5. Use the Same Name
Please do choose to write, how do they say this, write the name on your reimbursement form that you use the same name on your reimbursement form as you used to enroll or register, notify your son or daughter in our home ed program. This is rare, but it’s becoming less rare, where if parents have an alias or they they just have different names, and so the legal name that we are looking for when we get your form to to match your your legal name that’s on our in our database to the reimbursement form, we can’t find the name that you’ve used on the reimbursement form because it’s an alias or just some other name that you did not use when you registered your child with. That really delays things and causes a lot of confusion here and wastes a lot of time, to be honest. So please make sure that you are using the same name on the reimbursement form as you used to register your child in our program.
6. Match the Dollar Amount
Do ensure that the dollar amount which you’ve written on your reimbursement form matches what’s on the receipt. So what the problem that we oftentimes see is an amount that’s perhaps handwritten on the reimbursement form doesn’t match any amount on the receipt that we have. It’s almost like the parent is expecting us to just pick or determine or somehow calculate from six or seven purchases the amount that’s on the reimbursement form. We can’t do that. That’s impossible. So please make sure that the number that you have written, the dollar amount that you’ve written on your reimbursement form, matches a number on your receipt. Now, sometimes you have to hand-calculate the amount on your receipt because you have mixed school items with personal items or other reasons, right? So maybe you have a list of ten things you purchased, but you’re only asking reimbursement for six, so you need to tell us which six that you want reimbursement for, and then some, give us a sum total of those six on the receipt. You know, circle, highlight whatever those six items, add them up, come up with a total, and then put that amount that you hand written on the receipt or some other document, I’ll put that amount onto the reimbursement form itself. So we just need to make sure that we can match. There’s a one-to-one match between the number that’s on the reimbursement form and the number we’re seeing on the receipt.
Bonus Don’t:
Just a side note, this is a little bonus item. Please don’t, this will be a don’t. Please don’t mix personal items with school items for which you want reimbursement when you go to a checkout line, either Costco, Walmart, anywhere. Please either run up, run through, pay for your personal personal items separately from the school items. Sometimes even like at Costco, I believe you can say, “Please ring these up separately,” even though they’ll pay, you know, once, but they can separate the items and give up gifts subtotals. So we can find easily the amount you’re requesting, and it keeps you from having to go out, go through your long receipt and highlight or circle just those items you want reimbursement for and then have them all up. It’s really easier for you, it’s certainly easier for us. So please, as a don’t item, please don’t mix personal with school items. Just take that extra moment to separate that process, that transaction. It really makes everything go more smoothly, more more quickly.

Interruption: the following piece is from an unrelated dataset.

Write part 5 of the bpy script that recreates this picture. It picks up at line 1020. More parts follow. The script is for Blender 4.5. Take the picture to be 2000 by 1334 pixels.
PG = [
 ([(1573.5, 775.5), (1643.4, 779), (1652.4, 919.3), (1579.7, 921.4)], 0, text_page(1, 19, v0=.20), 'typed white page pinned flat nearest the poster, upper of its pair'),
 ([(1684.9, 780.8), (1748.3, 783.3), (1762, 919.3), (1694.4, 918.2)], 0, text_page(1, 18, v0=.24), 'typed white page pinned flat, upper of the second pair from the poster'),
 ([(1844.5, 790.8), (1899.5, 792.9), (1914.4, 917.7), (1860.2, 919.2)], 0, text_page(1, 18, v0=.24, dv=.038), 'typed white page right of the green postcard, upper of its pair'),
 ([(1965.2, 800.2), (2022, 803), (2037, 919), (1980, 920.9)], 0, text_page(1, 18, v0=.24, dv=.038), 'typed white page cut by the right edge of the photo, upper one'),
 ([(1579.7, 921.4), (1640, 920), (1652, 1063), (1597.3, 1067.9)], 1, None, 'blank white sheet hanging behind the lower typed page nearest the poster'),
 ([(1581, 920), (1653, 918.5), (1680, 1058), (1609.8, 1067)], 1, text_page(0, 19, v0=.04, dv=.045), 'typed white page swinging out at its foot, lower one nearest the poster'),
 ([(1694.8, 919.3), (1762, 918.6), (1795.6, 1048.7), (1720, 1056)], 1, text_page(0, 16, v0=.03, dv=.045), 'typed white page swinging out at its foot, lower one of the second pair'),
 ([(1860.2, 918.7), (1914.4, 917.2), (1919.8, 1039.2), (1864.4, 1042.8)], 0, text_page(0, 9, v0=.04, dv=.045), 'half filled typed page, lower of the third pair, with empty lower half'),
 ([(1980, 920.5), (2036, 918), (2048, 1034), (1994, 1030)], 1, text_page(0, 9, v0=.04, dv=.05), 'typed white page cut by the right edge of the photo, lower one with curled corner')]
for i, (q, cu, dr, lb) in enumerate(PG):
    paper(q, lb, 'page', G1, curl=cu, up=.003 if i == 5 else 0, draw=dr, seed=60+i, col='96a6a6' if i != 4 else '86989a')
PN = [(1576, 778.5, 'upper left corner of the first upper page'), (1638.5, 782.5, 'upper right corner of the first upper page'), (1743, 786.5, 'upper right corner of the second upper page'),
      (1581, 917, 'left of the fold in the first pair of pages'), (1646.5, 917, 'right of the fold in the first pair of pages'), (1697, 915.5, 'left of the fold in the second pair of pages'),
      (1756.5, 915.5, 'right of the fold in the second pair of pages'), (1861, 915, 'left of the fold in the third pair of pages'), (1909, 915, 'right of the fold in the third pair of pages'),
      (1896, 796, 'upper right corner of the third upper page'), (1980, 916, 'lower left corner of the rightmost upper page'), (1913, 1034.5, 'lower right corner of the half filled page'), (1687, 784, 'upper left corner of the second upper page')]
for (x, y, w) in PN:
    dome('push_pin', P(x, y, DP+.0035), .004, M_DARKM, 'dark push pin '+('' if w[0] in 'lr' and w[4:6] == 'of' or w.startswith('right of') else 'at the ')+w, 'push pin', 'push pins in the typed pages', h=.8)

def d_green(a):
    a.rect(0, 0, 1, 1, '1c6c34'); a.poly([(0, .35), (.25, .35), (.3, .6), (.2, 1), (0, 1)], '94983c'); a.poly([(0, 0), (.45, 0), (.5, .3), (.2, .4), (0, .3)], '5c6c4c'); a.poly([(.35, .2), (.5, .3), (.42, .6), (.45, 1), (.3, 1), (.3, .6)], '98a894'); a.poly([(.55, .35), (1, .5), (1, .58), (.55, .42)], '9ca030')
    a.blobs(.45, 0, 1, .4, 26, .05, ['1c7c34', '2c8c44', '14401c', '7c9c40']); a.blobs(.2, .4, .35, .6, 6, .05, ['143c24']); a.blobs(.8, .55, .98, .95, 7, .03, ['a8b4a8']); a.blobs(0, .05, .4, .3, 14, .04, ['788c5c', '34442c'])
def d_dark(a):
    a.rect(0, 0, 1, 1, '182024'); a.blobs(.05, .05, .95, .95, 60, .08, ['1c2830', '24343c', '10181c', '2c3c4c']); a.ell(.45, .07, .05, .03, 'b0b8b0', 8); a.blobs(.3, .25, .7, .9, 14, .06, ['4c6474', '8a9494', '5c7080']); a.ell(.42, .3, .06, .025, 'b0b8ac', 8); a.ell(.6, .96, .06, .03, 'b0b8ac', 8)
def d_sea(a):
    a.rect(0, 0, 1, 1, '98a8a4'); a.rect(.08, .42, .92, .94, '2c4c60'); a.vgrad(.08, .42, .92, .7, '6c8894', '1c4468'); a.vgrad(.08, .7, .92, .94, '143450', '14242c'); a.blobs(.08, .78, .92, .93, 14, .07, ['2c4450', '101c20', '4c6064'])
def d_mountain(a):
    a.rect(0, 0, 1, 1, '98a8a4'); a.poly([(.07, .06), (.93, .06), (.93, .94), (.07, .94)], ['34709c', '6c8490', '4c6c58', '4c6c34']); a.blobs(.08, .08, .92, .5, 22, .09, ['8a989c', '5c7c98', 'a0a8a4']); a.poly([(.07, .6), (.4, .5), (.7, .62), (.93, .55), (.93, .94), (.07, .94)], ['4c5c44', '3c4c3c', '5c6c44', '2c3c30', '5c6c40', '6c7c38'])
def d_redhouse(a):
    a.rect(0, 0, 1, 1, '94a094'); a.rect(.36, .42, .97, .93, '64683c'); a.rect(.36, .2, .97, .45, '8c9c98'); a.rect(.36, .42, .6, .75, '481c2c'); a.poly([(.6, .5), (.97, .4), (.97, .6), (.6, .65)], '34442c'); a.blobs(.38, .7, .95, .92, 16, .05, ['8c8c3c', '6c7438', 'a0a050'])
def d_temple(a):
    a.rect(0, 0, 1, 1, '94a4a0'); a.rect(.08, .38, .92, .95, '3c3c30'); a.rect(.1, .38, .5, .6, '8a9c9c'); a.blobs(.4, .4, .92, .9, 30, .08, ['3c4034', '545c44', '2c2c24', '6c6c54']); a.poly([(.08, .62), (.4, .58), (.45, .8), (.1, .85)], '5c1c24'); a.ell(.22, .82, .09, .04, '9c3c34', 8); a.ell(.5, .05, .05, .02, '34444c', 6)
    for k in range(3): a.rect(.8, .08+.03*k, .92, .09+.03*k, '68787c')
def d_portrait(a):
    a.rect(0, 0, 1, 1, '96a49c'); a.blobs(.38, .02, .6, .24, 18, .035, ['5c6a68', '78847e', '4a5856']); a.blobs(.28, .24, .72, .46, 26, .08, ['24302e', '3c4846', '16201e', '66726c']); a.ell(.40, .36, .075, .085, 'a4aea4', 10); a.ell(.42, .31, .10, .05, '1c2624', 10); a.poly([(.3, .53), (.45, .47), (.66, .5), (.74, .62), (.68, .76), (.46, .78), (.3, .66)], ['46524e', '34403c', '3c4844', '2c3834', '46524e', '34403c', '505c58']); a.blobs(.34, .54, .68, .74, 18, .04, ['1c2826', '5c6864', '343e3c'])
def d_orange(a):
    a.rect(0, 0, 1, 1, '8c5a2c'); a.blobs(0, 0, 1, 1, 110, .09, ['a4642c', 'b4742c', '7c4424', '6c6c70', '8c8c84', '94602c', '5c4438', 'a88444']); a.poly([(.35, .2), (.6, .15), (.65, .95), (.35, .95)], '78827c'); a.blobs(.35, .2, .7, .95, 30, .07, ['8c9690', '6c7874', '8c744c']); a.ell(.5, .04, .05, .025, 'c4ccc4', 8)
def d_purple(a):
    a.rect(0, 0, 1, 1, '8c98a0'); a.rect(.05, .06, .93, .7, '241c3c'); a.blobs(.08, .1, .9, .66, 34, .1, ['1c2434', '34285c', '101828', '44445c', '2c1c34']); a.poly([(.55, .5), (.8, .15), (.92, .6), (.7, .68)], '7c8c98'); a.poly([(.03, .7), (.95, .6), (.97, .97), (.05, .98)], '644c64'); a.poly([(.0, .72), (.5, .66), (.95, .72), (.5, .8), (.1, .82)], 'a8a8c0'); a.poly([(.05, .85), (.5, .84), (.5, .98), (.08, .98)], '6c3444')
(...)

7. Use One Line Per Receipt
Please do use an individual line on your reimbursement form to write the information related to one receipt. Do not itemize each item in its individual cost that comprises the total receipt amount. Basically what we’re asking for is on the receipt, I’m sorry, on the reimbursement form, you have separate lines. Please do not itemize every single thing that you purchased. If you purchased ten things, we don’t need to see ten items, you know, listed on that form. We just need to see the the total amount from that purchase on one entry line, right? So if you bought ten things at Staples, you’re going to have on one line “Staples, a hundred dollars and twenty cents,” even though you might have purchased six or ten things. That’s fine. We don’t need to see an itemized list. We just need to see the the final amount. So please don’t itemize your receipts. So that’s actually a do item, so please do use one individual line per receipt.
The Don’ts
8. Don’t Separate by Child
Let’s get on to the don’ts. Number eight, don’t separate receipts per child because your funding, your home ed funding, is in a family account, or I could, the family account. If you have two or more children, all your funding for each child is added together in a parent family account, and so your reimbursement requests will be based on that family account, not based on each individual child’s account. Put everything into one account. We sum sum all that money together, so you don’t need to use a separate reimbursement form per child. It’s just per family. Okay. And then number nine is related to that, where you don’t have to separate out each child’s receipts either. You don’t, even on if you’re using one reimbursement form, you don’t have to group one child’s receipts if they’re if it’s that clean-cut. Oftentimes resources are shared among children, but if certain receipts are for specific children, you don’t have to take that extra time to put as a, “John now John has four items, so you’re gonna write all Johnny’s things for and then Suzie’s and, you know, back to the next child.” It doesn’t matter which order they show on the reimbursement form. It’s a family reimbursement form, so just you just put them all there together, but just remember, please use one line per receipt.
9. Don’t Itemize
And then number ten, I use number ten just to repeat the item of the request to please don’t itemize your receipts. We see this frequently. It really, it doesn’t take too much time if it any on our side, but it’s wasting your time because you had, sometimes your receipts are quite involved, and we see that a mom or dad has taken a lot of time to write out every single thing that’s on that receipt, and I just think, “Wow, that’s a lot of time that that parent took that wasn’t necessary.” So save yourself time by knowing that you don’t have to itemize. Please don’t itemize your receipt. Again, one line, one receipt.
Conclusion
So that’s it for the list of do’s and don’ts, and hopefully this video will make the process of completing the reimbursement form much more easily done and more quickly done for you and for us too, so that we can get the money to you as quickly as possible. Thanks for watching.